Leaving the pictures aside, transcribe every line below exactly.

__DATA__.
╔══

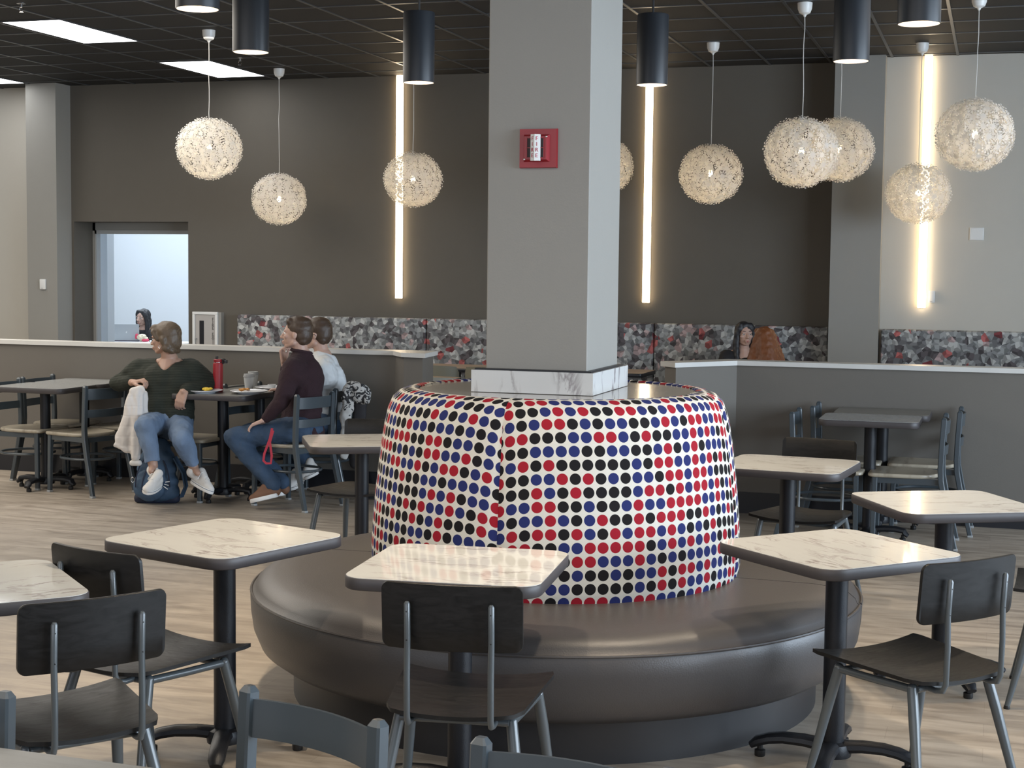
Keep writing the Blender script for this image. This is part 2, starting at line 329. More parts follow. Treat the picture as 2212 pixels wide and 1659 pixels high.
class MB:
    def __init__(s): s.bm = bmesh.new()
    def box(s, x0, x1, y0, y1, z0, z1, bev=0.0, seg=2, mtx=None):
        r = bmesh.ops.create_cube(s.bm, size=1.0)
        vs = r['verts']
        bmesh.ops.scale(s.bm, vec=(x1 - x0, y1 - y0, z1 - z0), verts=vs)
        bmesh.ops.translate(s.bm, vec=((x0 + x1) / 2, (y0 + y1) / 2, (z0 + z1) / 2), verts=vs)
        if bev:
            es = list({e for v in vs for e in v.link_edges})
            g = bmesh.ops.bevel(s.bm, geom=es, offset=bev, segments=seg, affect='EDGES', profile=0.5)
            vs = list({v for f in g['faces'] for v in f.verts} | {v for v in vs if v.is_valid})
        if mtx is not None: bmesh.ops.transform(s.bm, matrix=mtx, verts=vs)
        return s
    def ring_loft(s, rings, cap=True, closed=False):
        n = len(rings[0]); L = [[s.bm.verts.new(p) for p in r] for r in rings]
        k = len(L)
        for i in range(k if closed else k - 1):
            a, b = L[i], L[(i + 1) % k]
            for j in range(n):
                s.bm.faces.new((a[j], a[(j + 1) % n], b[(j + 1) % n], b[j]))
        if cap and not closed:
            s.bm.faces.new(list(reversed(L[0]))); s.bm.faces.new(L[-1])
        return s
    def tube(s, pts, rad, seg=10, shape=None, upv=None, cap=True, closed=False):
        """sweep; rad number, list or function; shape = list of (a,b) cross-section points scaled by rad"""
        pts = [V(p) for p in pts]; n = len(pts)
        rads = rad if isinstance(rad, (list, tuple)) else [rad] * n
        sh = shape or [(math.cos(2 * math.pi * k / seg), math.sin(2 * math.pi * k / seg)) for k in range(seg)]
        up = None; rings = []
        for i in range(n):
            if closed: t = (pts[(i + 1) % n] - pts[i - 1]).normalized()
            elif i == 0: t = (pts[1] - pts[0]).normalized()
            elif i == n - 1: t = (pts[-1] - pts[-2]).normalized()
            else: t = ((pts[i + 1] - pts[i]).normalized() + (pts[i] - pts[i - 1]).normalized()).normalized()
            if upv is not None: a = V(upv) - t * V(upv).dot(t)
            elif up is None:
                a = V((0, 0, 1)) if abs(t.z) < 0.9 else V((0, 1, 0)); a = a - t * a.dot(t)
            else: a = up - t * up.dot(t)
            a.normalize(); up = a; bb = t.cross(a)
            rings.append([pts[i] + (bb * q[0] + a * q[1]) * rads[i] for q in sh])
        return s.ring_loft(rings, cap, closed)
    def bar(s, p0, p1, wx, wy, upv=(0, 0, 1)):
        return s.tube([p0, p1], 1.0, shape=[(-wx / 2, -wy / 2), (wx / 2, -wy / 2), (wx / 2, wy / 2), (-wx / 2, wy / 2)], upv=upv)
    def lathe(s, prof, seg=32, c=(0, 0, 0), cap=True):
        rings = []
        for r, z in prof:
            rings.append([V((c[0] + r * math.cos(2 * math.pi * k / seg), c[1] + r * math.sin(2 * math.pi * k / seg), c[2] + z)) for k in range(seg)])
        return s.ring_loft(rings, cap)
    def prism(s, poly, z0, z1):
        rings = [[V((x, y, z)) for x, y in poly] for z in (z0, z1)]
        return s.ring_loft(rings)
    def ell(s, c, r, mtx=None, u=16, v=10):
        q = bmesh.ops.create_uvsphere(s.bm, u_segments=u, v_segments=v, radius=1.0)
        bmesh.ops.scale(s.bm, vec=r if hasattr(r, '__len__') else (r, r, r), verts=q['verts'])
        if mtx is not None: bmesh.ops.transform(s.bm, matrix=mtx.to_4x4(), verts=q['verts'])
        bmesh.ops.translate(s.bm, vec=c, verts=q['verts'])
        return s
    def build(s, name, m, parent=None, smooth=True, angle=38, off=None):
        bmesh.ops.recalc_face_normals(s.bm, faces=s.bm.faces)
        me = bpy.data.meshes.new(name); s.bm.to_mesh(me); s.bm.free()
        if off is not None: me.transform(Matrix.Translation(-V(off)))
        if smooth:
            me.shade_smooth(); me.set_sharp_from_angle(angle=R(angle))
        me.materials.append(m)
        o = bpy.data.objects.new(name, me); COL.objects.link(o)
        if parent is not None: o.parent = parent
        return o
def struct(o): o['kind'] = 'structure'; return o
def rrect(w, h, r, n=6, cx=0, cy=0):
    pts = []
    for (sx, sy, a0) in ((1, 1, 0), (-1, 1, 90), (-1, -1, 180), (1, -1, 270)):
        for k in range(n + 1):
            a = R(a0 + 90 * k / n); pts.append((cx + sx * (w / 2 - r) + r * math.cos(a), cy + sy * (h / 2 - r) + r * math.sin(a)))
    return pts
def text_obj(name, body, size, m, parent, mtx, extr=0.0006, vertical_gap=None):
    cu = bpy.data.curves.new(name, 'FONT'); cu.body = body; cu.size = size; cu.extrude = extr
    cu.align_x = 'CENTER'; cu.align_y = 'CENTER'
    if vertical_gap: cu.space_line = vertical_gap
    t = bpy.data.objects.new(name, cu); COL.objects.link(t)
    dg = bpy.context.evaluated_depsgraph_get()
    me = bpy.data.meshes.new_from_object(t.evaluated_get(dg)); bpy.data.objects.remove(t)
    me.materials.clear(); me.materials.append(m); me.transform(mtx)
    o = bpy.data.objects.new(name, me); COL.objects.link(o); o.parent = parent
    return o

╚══

__ANSWER TO THIS PROBLEM__.
Keep writing the Blender script for this image. This is part 2, starting at line 329. More parts follow. Treat the picture as 2212 pixels wide and 1659 pixels high.
class MB:
    def __init__(s): s.bm = bmesh.new()
    def box(s, x0, x1, y0, y1, z0, z1, bev=0.0, seg=2, mtx=None):
        r = bmesh.ops.create_cube(s.bm, size=1.0)
        vs = r['verts']
        bmesh.ops.scale(s.bm, vec=(x1 - x0, y1 - y0, z1 - z0), verts=vs)
        bmesh.ops.translate(s.bm, vec=((x0 + x1) / 2, (y0 + y1) / 2, (z0 + z1) / 2), verts=vs)
        if bev:
            es = list({e for v in vs for e in v.link_edges})
            g = bmesh.ops.bevel(s.bm, geom=es, offset=bev, segments=seg, affect='EDGES', profile=0.5)
            vs = list({v for f in g['faces'] for v in f.verts} | {v for v in vs if v.is_valid})
        if mtx is not None: bmesh.ops.transform(s.bm, matrix=mtx, verts=vs)
        return s
    def ring_loft(s, rings, cap=True, closed=False):
        n = len(rings[0]); L = [[s.bm.verts.new(p) for p in r] for r in rings]
        k = len(L)
        for i in range(k if closed else k - 1):
            a, b = L[i], L[(i + 1) % k]
            for j in range(n):
                s.bm.faces.new((a[j], a[(j + 1) % n], b[(j + 1) % n], b[j]))
        if cap and not closed:
            s.bm.faces.new(list(reversed(L[0]))); s.bm.faces.new(L[-1])
        return s
    def tube(s, pts, rad, seg=10, shape=None, upv=None, cap=True, closed=False):
        """sweep; rad number, list or function; shape = list of (a,b) cross-section points scaled by rad"""
        pts = [V(p) for p in pts]; n = len(pts)
        rads = rad if isinstance(rad, (list, tuple)) else [rad] * n
        sh = shape or [(math.cos(2 * math.pi * k / seg), math.sin(2 * math.pi * k / seg)) for k in range(seg)]
        up = None; rings = []
        for i in range(n):
            if closed: t = (pts[(i + 1) % n] - pts[i - 1]).normalized()
            elif i == 0: t = (pts[1] - pts[0]).normalized()
            elif i == n - 1: t = (pts[-1] - pts[-2]).normalized()
            else: t = ((pts[i + 1] - pts[i]).normalized() + (pts[i] - pts[i - 1]).normalized()).normalized()
            if upv is not None: a = V(upv) - t * V(upv).dot(t)
            elif up is None:
                a = V((0, 0, 1)) if abs(t.z) < 0.9 else V((0, 1, 0)); a = a - t * a.dot(t)
            else: a = up - t * up.dot(t)
            a.normalize(); up = a; bb = t.cross(a)
            rings.append([pts[i] + (bb * q[0] + a * q[1]) * rads[i] for q in sh])
        return s.ring_loft(rings, cap, closed)
    def bar(s, p0, p1, wx, wy, upv=(0, 0, 1)):
        return s.tube([p0, p1], 1.0, shape=[(-wx / 2, -wy / 2), (wx / 2, -wy / 2), (wx / 2, wy / 2), (-wx / 2, wy / 2)], upv=upv)
    def lathe(s, prof, seg=32, c=(0, 0, 0), cap=True):
        rings = []
        for r, z in prof:
            rings.append([V((c[0] + r * math.cos(2 * math.pi * k / seg), c[1] + r * math.sin(2 * math.pi * k / seg), c[2] + z)) for k in range(seg)])
        return s.ring_loft(rings, cap)
    def prism(s, poly, z0, z1):
        rings = [[V((x, y, z)) for x, y in poly] for z in (z0, z1)]
        return s.ring_loft(rings)
    def ell(s, c, r, mtx=None, u=16, v=10):
        q = bmesh.ops.create_uvsphere(s.bm, u_segments=u, v_segments=v, radius=1.0)
        bmesh.ops.scale(s.bm, vec=r if hasattr(r, '__len__') else (r, r, r), verts=q['verts'])
        if mtx is not None: bmesh.ops.transform(s.bm, matrix=mtx.to_4x4(), verts=q['verts'])
        bmesh.ops.translate(s.bm, vec=c, verts=q['verts'])
        return s
    def build(s, name, m, parent=None, smooth=True, angle=38, off=None):
        bmesh.ops.recalc_face_normals(s.bm, faces=s.bm.faces)
        me = bpy.data.meshes.new(name); s.bm.to_mesh(me); s.bm.free()
        if off is not None: me.transform(Matrix.Translation(-V(off)))
        if smooth:
            me.shade_smooth(); me.set_sharp_from_angle(angle=R(angle))
        me.materials.append(m)
        o = bpy.data.objects.new(name, me); COL.objects.link(o)
        if parent is not None: o.parent = parent
        return o
def struct(o): o['kind'] = 'structure'; return o
def rrect(w, h, r, n=6, cx=0, cy=0):
    pts = []
    for (sx, sy, a0) in ((1, 1, 0), (-1, 1, 90), (-1, -1, 180), (1, -1, 270)):
        for k in range(n + 1):
            a = R(a0 + 90 * k / n); pts.append((cx + sx * (w / 2 - r) + r * math.cos(a), cy + sy * (h / 2 - r) + r * math.sin(a)))
    return pts
def text_obj(name, body, size, m, parent, mtx, extr=0.0006, vertical_gap=None):
    cu = bpy.data.curves.new(name, 'FONT'); cu.body = body; cu.size = size; cu.extrude = extr
    cu.align_x = 'CENTER'; cu.align_y = 'CENTER'
    if vertical_gap: cu.space_line = vertical_gap
    t = bpy.data.objects.new(name, cu); COL.objects.link(t)
    dg = bpy.context.evaluated_depsgraph_get()
    me = bpy.data.meshes.new_from_object(t.evaluated_get(dg)); bpy.data.objects.remove(t)
    me.materials.clear(); me.materials.append(m); me.transform(mtx)
    o = bpy.data.objects.new(name, me); COL.objects.link(o); o.parent = parent
    return o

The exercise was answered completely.